## START SOURCE EXCERPT

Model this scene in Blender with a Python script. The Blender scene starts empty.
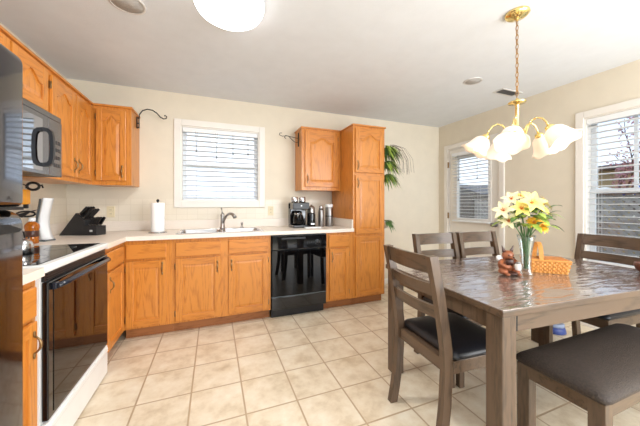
import bpy, bmesh, math, random
from mathutils import Vector, Matrix
random.seed(7)
C = bpy.context.scene.collection
PI = math.pi
R = math.radians
scene = bpy.context.scene

# ------------------------------------------------------------------ camera
cam = bpy.data.cameras.new('camera'); cam_o = bpy.data.objects.new('camera', cam); C.objects.link(cam_o)
cam.sensor_width = 36; cam.lens = 272/640*36; cam.shift_y = -9/640; cam.clip_start = 0.02
cam_o.location = (0, 0, 1.196); cam_o.rotation_euler = (R(90), 0, R(-21.3))
scene.camera = cam_o
# ------------------------------------------------------------------ world, exposure
world = bpy.data.worlds.new('world'); scene.world = world; world.use_nodes = True
wn = world.node_tree.nodes; wl = world.node_tree.links
bg = wn['Background']
tc = wn.new('ShaderNodeTexCoord'); mp = wn.new('ShaderNodeMapping'); mp.inputs['Scale'].default_value = (1, 1, 3)
nz = wn.new('ShaderNodeTexNoise'); nz.inputs['Scale'].default_value = 1.6; nz.inputs['Detail'].default_value = 4
cr = wn.new('ShaderNodeValToRGB')
cr.color_ramp.elements[0].position = 0.35; cr.color_ramp.elements[0].color = (0.66, 0.78, 0.95, 1)
cr.color_ramp.elements[1].position = 0.6; cr.color_ramp.elements[1].color = (0.86, 0.92, 1, 1)
wl.new(tc.outputs['Generated'], mp.inputs['Vector']); wl.new(mp.outputs['Vector'], nz.inputs['Vector'])
wl.new(nz.outputs['Fac'], cr.inputs['Fac']); wl.new(cr.outputs['Color'], bg.inputs['Color'])
bg.inputs['Strength'].default_value = 1.4
scene.view_settings.view_transform = 'Standard'; scene.view_settings.look = 'None'
scene.view_settings.gamma = 1; scene.view_settings.use_curve_mapping = False
scene.view_settings.exposure = 0.45
def area(name, loc, rot, sx, sy, power, col):
    l = bpy.data.lights.new(name, 'AREA'); l.shape = 'RECTANGLE'; l.size = sx; l.size_y = sy; l.energy = power; l.color = col
    o = bpy.data.objects.new(name, l); C.objects.link(o); o.location = loc; o.rotation_euler = rot
def disc(name, loc, r, power, col):
    l = bpy.data.lights.new(name, 'AREA'); l.shape = 'DISK'; l.size = 2*r; l.energy = power; l.color = col
    o = bpy.data.objects.new(name, l); C.objects.link(o); o.location = loc
disc('kitchen_lamp', (0.09, 1.76, 2.337), 0.12, 15, (1.0, 0.985, 0.96))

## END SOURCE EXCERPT

AIM: Exclude the pictures, and transcribe all of the material exactly.

THE REPLY:
Model this scene in Blender with a Python script. The Blender scene starts empty.
import bpy, bmesh, math, random
from mathutils import Vector, Matrix
random.seed(7)
C = bpy.context.scene.collection
PI = math.pi
R = math.radians
scene = bpy.context.scene

# ------------------------------------------------------------------ camera
cam = bpy.data.cameras.new('camera'); cam_o = bpy.data.objects.new('camera', cam); C.objects.link(cam_o)
cam.sensor_width = 36; cam.lens = 272/640*36; cam.shift_y = -9/640; cam.clip_start = 0.02
cam_o.location = (0, 0, 1.196); cam_o.rotation_euler = (R(90), 0, R(-21.3))
scene.camera = cam_o
# ------------------------------------------------------------------ world, exposure
world = bpy.data.worlds.new('world'); scene.world = world; world.use_nodes = True
wn = world.node_tree.nodes; wl = world.node_tree.links
bg = wn['Background']
tc = wn.new('ShaderNodeTexCoord'); mp = wn.new('ShaderNodeMapping'); mp.inputs['Scale'].default_value = (1, 1, 3)
nz = wn.new('ShaderNodeTexNoise'); nz.inputs['Scale'].default_value = 1.6; nz.inputs['Detail'].default_value = 4
cr = wn.new('ShaderNodeValToRGB')
cr.color_ramp.elements[0].position = 0.35; cr.color_ramp.elements[0].color = (0.66, 0.78, 0.95, 1)
cr.color_ramp.elements[1].position = 0.6; cr.color_ramp.elements[1].color = (0.86, 0.92, 1, 1)
wl.new(tc.outputs['Generated'], mp.inputs['Vector']); wl.new(mp.outputs['Vector'], nz.inputs['Vector'])
wl.new(nz.outputs['Fac'], cr.inputs['Fac']); wl.new(cr.outputs['Color'], bg.inputs['Color'])
bg.inputs['Strength'].default_value = 1.4
scene.view_settings.view_transform = 'Standard'; scene.view_settings.look = 'None'
scene.view_settings.gamma = 1; scene.view_settings.use_curve_mapping = False
scene.view_settings.exposure = 0.45
def area(name, loc, rot, sx, sy, power, col):
    l = bpy.data.lights.new(name, 'AREA'); l.shape = 'RECTANGLE'; l.size = sx; l.size_y = sy; l.energy = power; l.color = col
    o = bpy.data.objects.new(name, l); C.objects.link(o); o.location = loc; o.rotation_euler = rot
def disc(name, loc, r, power, col):
    l = bpy.data.lights.new(name, 'AREA'); l.shape = 'DISK'; l.size = 2*r; l.energy = power; l.color = col
    o = bpy.data.objects.new(name, l); C.objects.link(o); o.location = loc
disc('kitchen_lamp', (0.09, 1.76, 2.337), 0.12, 15, (1.0, 0.985, 0.96))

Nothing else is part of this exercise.